Pour cette nouvelle pièce, nous évoquons l’idée de renaissance. Différemment de notre première pièce, dont la structure était rigoureusement calculée, ici nous avons établi un plan préalable et avons commencé à composer d’une manière libre. L’idée de fond est celle du voyage. Ce voyage est caractérisé par des étapes que les sons évoquent en formant une narration abstraite. Dans cette pièce électronique, la voix a un rôle très important et il est possible de la penser comme le voyage d’une voix ; nous y cherchons une sonorité symphonique, qui fait converger des formes d’écritures diverses et des temporalités contrastantes. Dans Were You There at the Beginning la musique et la lumière font un tout. Grâce à la sensibilité et à l’habileté de Thomas Bouaziz de Studio ExperiensS nous sommes en train de trouver des points de contact très forts entre les sons et les lumières. Notre point de départ est le dispositif du Polytope de Cluny de Xenakis : lumières LED, lasers, miroirs, flash, fumée. Ainsi, la pièce que nous présentons dialogue avec la nouvelle réalisation de cette pièce et s’approprie de son espace géométrique.

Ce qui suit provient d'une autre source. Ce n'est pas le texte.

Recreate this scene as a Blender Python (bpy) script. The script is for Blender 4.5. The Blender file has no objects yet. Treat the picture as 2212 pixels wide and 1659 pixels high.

Les points de contact avec le Polytope sont alors multiples. Cependant, on avait envie de marquer une distance par rapport à cette pièce, en particulier sur le plan esthétique. Alors que l’œuvre de Xenakis est entièrement pensée et conçue par le compositeur même, qui appliquait ses idées poétiques au son et à la lumière – donnant une très grande unité perceptuelle et esthétique à la pièce –, dans notre cas, nous sommes quatre compositeurs et un artiste lumières. Nous collaborons, faisons converger les esthétiques, les écoutes, les envies. Cette différence se reflète dans le résultat. Dans la musique de Xenakis, les masses de grains et de textures créent un tout organique, une complexité sonore coordonnée par un démiurge ; dans notre cas, nous donnons vie à un voyage. Nous collaborons pour créer un individu sonore ; nous composons des processus directionnels et des surfaces tendues. Cette nouvelle pièce a une forme téléologique rigoureuse ; elle est caractérisée par le mouvement et le contraste. Je pense que cela met notre musique sur le plan de la temporalité de la narration à partir de laquelle on espère faire mouvoir l’écoute et l’imagination du public. Ici, on concentre nos efforts : par l’imagination, nous espérons avoir un impact sur notre réalité par l’écoute et de cette manière affirmer un sens nouveau pour notre pratique compositionnelle, qui aille au-delà de la musique même.